The government wants to increase the regulator’s information gathering powers. I take it that you are a big fan of that?

I am. For a regulator to be effective it needs to be strong and it needs to use the powers it has. In general terms, regulators tend to under-utilise the powers that they have, but by giving them more it gives them more  opportunity to put things right.

In particular, as I understand it, they are actually going to make it a criminal offense for an employer to abuse the running of a DB pension scheme, which is absolutely profoundly brilliant.

What it is saying is there is right and wrong and we can tell the difference. If you are, for example, issuing massive dividends and pay increases without giving due consideration to the wellbeing of your pension scheme’s members, then that is wrong. You shouldn’t be doing wrong stuff and we are going to be coming at you to fix it.

Are investment consultants and fiduciary managers following best practise?

There is a risk here of throwing them all into the same group. There is a spectrum. At one end there are investment consultants who are client centric, aligned to the clients’ interests and who always do the right thing.

At the other end there are bound to be investment consultants advising in the institutional space, who, because the market is not regulated, have found it all too easy to capitalise on the asymmetry of information between themselves.

When I look at it from the perspective of member nominated trustees, there are many member trustees and trustee boards who have had investment consultants make good use of their knowledge and insight without being fair to their clients and that that is wrong.

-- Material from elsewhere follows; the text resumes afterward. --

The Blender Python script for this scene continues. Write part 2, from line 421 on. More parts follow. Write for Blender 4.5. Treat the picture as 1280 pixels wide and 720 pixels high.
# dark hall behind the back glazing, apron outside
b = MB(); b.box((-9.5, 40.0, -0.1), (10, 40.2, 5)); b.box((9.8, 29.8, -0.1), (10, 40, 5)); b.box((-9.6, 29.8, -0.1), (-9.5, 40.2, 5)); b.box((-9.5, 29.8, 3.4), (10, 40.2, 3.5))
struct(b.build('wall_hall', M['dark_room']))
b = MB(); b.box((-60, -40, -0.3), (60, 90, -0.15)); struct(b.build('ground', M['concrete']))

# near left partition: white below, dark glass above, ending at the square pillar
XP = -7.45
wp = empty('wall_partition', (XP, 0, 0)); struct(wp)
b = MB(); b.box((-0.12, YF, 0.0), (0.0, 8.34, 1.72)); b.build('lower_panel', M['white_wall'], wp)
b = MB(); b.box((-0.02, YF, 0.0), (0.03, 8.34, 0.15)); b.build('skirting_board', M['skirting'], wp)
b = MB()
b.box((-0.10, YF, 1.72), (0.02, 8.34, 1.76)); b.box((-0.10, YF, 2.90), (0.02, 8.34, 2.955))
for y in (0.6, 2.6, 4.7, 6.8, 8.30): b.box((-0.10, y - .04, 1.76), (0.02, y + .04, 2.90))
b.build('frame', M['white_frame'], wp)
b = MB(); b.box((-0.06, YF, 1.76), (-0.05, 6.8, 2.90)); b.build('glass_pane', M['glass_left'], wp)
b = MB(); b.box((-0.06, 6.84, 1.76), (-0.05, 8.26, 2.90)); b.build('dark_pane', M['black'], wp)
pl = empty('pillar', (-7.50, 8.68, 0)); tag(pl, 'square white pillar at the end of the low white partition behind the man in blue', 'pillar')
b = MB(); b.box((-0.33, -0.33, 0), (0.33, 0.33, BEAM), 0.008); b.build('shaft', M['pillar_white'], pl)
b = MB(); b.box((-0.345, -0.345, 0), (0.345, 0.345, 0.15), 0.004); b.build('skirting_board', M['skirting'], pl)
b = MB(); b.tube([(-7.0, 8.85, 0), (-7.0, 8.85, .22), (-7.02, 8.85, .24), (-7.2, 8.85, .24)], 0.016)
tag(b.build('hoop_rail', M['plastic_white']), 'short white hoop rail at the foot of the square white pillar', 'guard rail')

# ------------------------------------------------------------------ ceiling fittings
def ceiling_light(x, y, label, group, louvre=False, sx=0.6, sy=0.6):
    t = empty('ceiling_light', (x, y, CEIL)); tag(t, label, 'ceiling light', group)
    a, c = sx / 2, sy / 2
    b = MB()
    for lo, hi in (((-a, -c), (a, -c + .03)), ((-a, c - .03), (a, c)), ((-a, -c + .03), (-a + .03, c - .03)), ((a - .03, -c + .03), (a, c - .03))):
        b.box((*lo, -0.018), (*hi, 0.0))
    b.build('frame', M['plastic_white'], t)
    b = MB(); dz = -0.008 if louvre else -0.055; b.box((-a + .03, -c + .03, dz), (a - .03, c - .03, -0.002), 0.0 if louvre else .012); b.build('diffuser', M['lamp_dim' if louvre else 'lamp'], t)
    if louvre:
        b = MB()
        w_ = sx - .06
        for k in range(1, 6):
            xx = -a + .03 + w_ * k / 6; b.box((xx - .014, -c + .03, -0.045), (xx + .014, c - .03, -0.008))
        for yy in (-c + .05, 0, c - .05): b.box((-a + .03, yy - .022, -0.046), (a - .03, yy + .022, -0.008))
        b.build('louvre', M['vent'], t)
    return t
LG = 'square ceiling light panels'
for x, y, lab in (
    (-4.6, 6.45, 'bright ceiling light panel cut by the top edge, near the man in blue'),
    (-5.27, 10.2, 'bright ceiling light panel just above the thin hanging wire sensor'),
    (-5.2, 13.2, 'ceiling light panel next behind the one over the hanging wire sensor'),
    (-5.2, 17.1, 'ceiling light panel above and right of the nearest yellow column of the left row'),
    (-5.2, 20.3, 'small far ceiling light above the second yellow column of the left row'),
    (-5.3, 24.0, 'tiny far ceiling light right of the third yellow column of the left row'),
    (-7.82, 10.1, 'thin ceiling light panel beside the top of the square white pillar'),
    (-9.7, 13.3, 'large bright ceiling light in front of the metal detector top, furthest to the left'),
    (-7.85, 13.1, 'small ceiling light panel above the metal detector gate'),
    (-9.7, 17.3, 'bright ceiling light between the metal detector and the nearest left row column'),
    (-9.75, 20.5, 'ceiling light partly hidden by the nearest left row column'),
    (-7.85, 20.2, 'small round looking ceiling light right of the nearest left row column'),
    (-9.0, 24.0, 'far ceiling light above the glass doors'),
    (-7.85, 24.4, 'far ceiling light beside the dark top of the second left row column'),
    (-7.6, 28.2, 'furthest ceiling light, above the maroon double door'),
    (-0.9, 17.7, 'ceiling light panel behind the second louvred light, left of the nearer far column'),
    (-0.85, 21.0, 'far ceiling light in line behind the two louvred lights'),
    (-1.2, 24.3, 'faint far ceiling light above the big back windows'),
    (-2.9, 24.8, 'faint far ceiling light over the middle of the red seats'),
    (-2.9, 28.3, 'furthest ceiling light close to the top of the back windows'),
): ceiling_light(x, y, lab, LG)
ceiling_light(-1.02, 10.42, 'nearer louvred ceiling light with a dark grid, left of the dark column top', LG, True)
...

I welcome the FCA’s referral of the investment consulting industry to the CMA. I expect that they will decide to bring the investment consultants within the regulatory parameter.

We have too much regulator arbitrage, it is a fractured market. If organisations are advising on their own products then they need to demonstrate why their product is better than something else in the market. It is good example of conflicts of interest, inducements and commercial pressures making people behave in a certain way. That is exactly the kind of thing that needs to change.

The FCA is almost unique in having a competition remit. The only other one is in Malta. So the Maltese regulatory body and the FCA regulate from a perceptive of competition efficiency as opposed to just asking if the rules are being broken.

It was that competition capability that the FCA has that led it to ask the CMA to get involved in the investment consultant sector.

Auto-enrolment has been a big success so far. As the founder of Friends of Auto Enrolment you must be happy?

Auto enrolment is a success so far. It is a pragmatic solution to a real problem. The real problem is that encouraging or motivating someone to save for the long term is difficult.

You are talking about deferred gratification. It is an intelligent thing to save for the long term, but it is not easy; there are always competing pressures on money. It is also quite an un-natural thing to do. Human beings are unusual as a species in wanting to save for the long-term.

It is a challenge that is difficult to overcome. That has been proven by the pensions industry for decades. The solution, of course, is to capitalise on the inertia in the market. That is what auto enrolment is all about, but we must not fall into the trap of getting complacent about it.

There are reasons to be concerned about what might happen with opt-out rates when contributions go up. There are reasons to be concerned about potential claims for mis-selling, due to the net pay versus relief at source approach to tax relief on such schemes.

There are reasons to be concerned about the fact that all the data we have at the moment about compliance rates is based upon the employer completing a declaration of compliance.